Glass Bead Games – extension of John Coltrane’s music – tapped into mankind’s subconscious longing for beauty and unity. It’s uniquely organic. A Night At Boomers, regardless of progressive tinges, is more concerned with redefining mainstream jazz. It does, however, possess a wholesome vibe, perhaps because everybody felt it, musicians and audience alike. If this was an exemplary performance of the Cedar Walton Trio featuring Clifford Jordan, and there is not much room for doubt, I envy those who were able to experience it night after night. The Baby Boomers comprised a lucky crowd.

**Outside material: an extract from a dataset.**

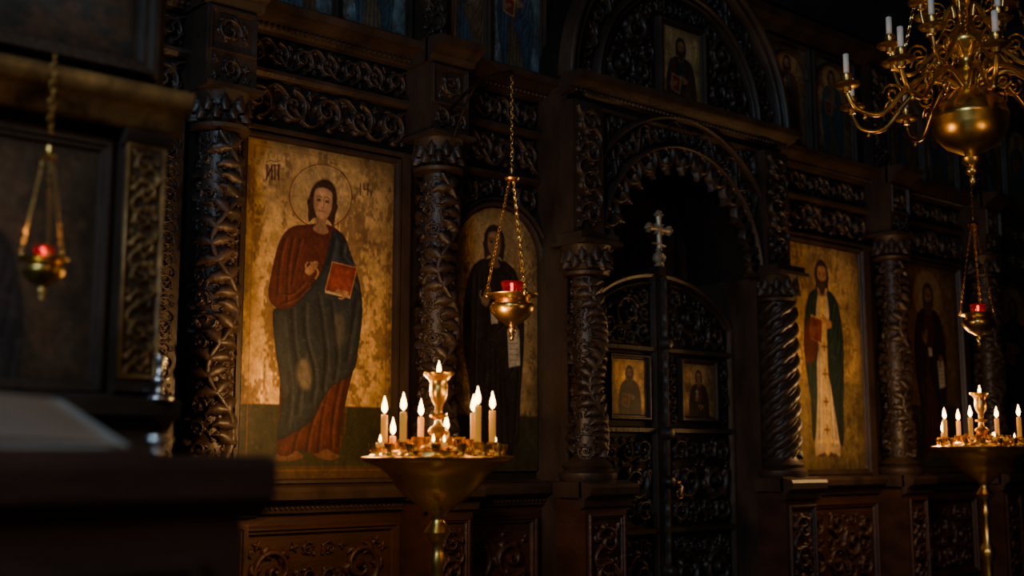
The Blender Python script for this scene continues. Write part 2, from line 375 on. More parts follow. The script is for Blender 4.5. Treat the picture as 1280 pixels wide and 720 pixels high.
def saint(ic,cx,top,H,robe,mantle,hair=(.05,.025,.012),beard=False,halo=True,skin=SK,item=None,trim=None,halocol=(.25,.10,.03)):
    u=H/7.5
    P=lambda L:[(cx+a*u,top+b*u) for a,b in L]
    if halo:
        ic.ell(cx,top+.55*u,1.12*u,1.12*u,(.60,.40,.17),edge=.15,soft=.05,gm=1.0,alpha=.35)
        ic.ring(cx,top+.55*u,1.12*u,1.12*u,halocol,.045*u,.85)
    for sx in (-1,1):
        ic.ell(cx+sx*.38*u,top+7.28*u,.34*u,.14*u,(.06,.03,.02),edge=.2)
    ic.fill(P([(-.35,1.1),(.35,1.1),(.62,2),(.62,4),(.82,7.1),(.5,7.3),(0,7.2),(-.5,7.3),(-.82,7.1),(-.62,4),(-.62,2)]),robe,edge=.4,ew=u*.25)
    for k in (-.45,-.2,.08,.3,.52):
        ic.line(P([(k*.6,2.6),(k*.8,4.2),(k*1.15,7.0)]),np.array(robe)*.35,.05*u,.7)
        ic.line(P([(k*.6+.08,3.2),(k*.8+.1,5),(k*1.15+.1,6.9)]),np.clip(np.array(robe)*1.7,0,1),.035*u,.4)
    L=[(-.3,1.08),(-.85,1.3),(-1.12,1.9),(-1.28,2.9),(-1.22,4.1),(-1.0,5.2),(-.95,6.6),(-.75,6.7),(-.55,5.2),(-.5,3.9),(-.35,3.2),(-.45,2.0)]
    Rr=[(.3,1.08),(.85,1.3),(1.12,1.9),(1.28,2.9),(1.24,4.2),(1.12,5.4),(1.05,6.8),(.8,6.9),(.5,5.5),(.2,4.3),(-.2,3.6),(.1,2.9),(.4,2.0)]
    ic.fill(P(L),mantle,edge=.45,ew=u*.2); ic.fill(P(Rr),mantle,edge=.45,ew=u*.2)
    for pts in ([(-.9,1.6),(-1.0,2.6),(-.95,3.8)],[(-.7,1.6),(-.75,2.8),(-.8,4.2),(-.8,6.2)],[(.9,1.7),(.6,2.8),(.1,3.4)],[(1.0,2.2),(.85,3.2),(.4,3.9)],[(1.1,3.2),(.95,4.2),(.6,4.8)],[(1.0,4.6),(.9,5.6),(.85,6.6)],[(.7,1.5),(.55,2.1),(.35,2.8)]):
        ic.line(P(pts),np.array(mantle)*.3,.05*u,.8)
        ic.line([(a+.09*u,b) for a,b in P(pts)],np.clip(np.array(mantle)*2.0+.006,0,1),.035*u,.45)
    if trim is not None:
        ic.fill(P([(-.16,1.2),(.16,1.2),(.2,4),(.24,7.0),(-.24,7.0),(-.2,4)]),trim,edge=.25,ew=u*.1)
        for k in range(5):
            z=2.2+k*1.05; ic.line(P([(-.14,z),(.14,z)]),(.08,.03,.02),.06*u,.9); ic.line(P([(0,z-.16),(0,z+.16)]),(.08,.03,.02),.06*u,.9)
        ic.line(P([(-.6,6.85),(0,6.8),(.6,6.85)]),(.5,.32,.1),.09*u,.8)
    ic.face(cx,top+.52*u,.32*u,.42*u,skin,hair,beard)
    if item=='book':
        ic.fill(P([(-.75,2.1),(-.05,2.25),(-.15,3.15),(-.8,3.0)]),(.15,.026,.016),sm=False,edge=.3,ew=u*.1)
        ic.line(P([(-.75,2.1),(-.05,2.25),(-.15,3.15),(-.8,3.0)]),(.4,.24,.09),.04*u,.8,sm=False,closed=True)
        ic.hand(*P([(-.75,2.75)])[0],.33*u,-.4,skin); ic.hand(*P([(.35,2.35)])[0],.33*u,pi+.5,skin)
    elif item=='scroll':
        ic.fill(P([(.55,3.3),(1.05,3.25),(1.1,4.4),(.62,4.5)]),(.52,.44,.30),sm=False,edge=.2,ew=u*.1)
        for k in range(5): ic.line(P([(.65,3.55+k*.18),(1.0,3.52+k*.18)]),(.15,.08,.04),.022*u,.8)
        ic.hand(*P([(.8,3.2)])[0],.32*u,pi*.6,skin); ic.hand(*P([(-.35,2.4)])[0],.34*u,-1.2,skin)
        ic.fill(P([(-.15,2.75),(.12,2.75),(.15,3.1),(-.12,3.15)]),(.45,.38,.26),sm=False,edge=.2)
    else:
        ic.hand(*P([(-.3,2.3)])[0],.34*u,-1.0,skin); ic.hand(*P([(.35,2.9)])[0],.34*u,pi+.2,skin)
        ic.line(P([(-.25,1.5),(-.25,2.1)]),(.6,.5,.3),.05*u,.8); ic.line(P([(-.42,1.7),(-.08,1.7)]),(.6,.5,.3),.05*u,.8)
def glyphs(ic,x,y,h,strokes,col=(.10,.035,.02),w=.7,sx=None):
    sx=sx or h*.6
    for st in strokes: ic.line([(x+a*sx,y+b*h) for a,b in st],col,w,1.0,sm=False)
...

Boomers bristles with invigorating interpretations of standards, All The Way, Down In Brazil and Charlie Parker’s Cheryl among them. Stella By Starlight and I’ll Remember April are souped-up Kreidlers suddenly taking swift turns like the slickest of Kawasakis. The first four minutes of April are reserved for Sam Jones’s meaty and lyrical bass story, the second part for Clifford Jordan’s fiery tenor playing. Clifford Jordan’s balanced but potent blues playing is the topping of Thelonious Monk’s Blue Monk’s leisurely pace. The archetypical juxtaposition of the Carribean rhythm and uptempo 4/4 sections of Sonny Rollins’s St. Thomas are handled just that extra specially, the Latin part boisterous, the 4/4 part lightning fast and crisp as crackers on Sunday morning. Walton reacts accordingly, switching smoothly from percussive variations to a quicksilver update of Bud Powell.

A joy. The best, however, is yet to come. At least, the tracks that I usually have been immediately drawn to are Holy Land, The Highest Mountain, This Guy’s In Love With You and Naima. The composition of Holy Land is a stroke of genius. The simple and lovely melody – you can hear a child humming it in the playground – is introduced and ended by Walton’s glamorous Bach-like outlay of the chords, which flows smoothly in and out of the tune’s mid-tempo bounce. Whatever the holy land means from Walton’s perspective – Israel for the chosen ones that fled from Egypt, the promised land of Dr. Martin Luther King – Walton obviously had good hopes of discovering it one day.

Perhaps he also longed to reach The Highest Mountain, an equally beautiful, modal-tinged composition. He’s assisted on his travels by Clifford Jordan (Led by Joshua, the tribes of Israel crossed the river Jordan…), who tells one of his all-time great stories. Jordan gives pleasures in measured doses. His tone doesn’t push you against the wall, it’s relatively thin, light as a day in early Spring. His phrasing is agile like the movements of the antelope and his smooth but forceful message is interspersed with sudden, emotionally charged grunts and growls. One hears him searching, investigating, wondering, smiling, pondering and, finally, finding something he deems worthy for a new search. A great artist.

Cedar Walton reaches new levels of trio playing. There’s an endless stream of long lines and ideas during This Guy’s In Love With You, which is started in a funky vein, developed into a crisp groove. Walton is exuberant and his superlative skills are balanced by commanding blues figures. John Coltrane’s Naima never fails to touch my heart, Walton’s voicing and lines a rare, heartbreaking thing of beauty. I have to go with Gary Giddins, who says in the liner notes that Walton is ‘meshing softness with command. It has the cumulative effect of a rose unfolding its pedals.’

This group with near-telepathic synergy effortlessly moulds contemporary jazz to its feelings and highly developed aesthetic.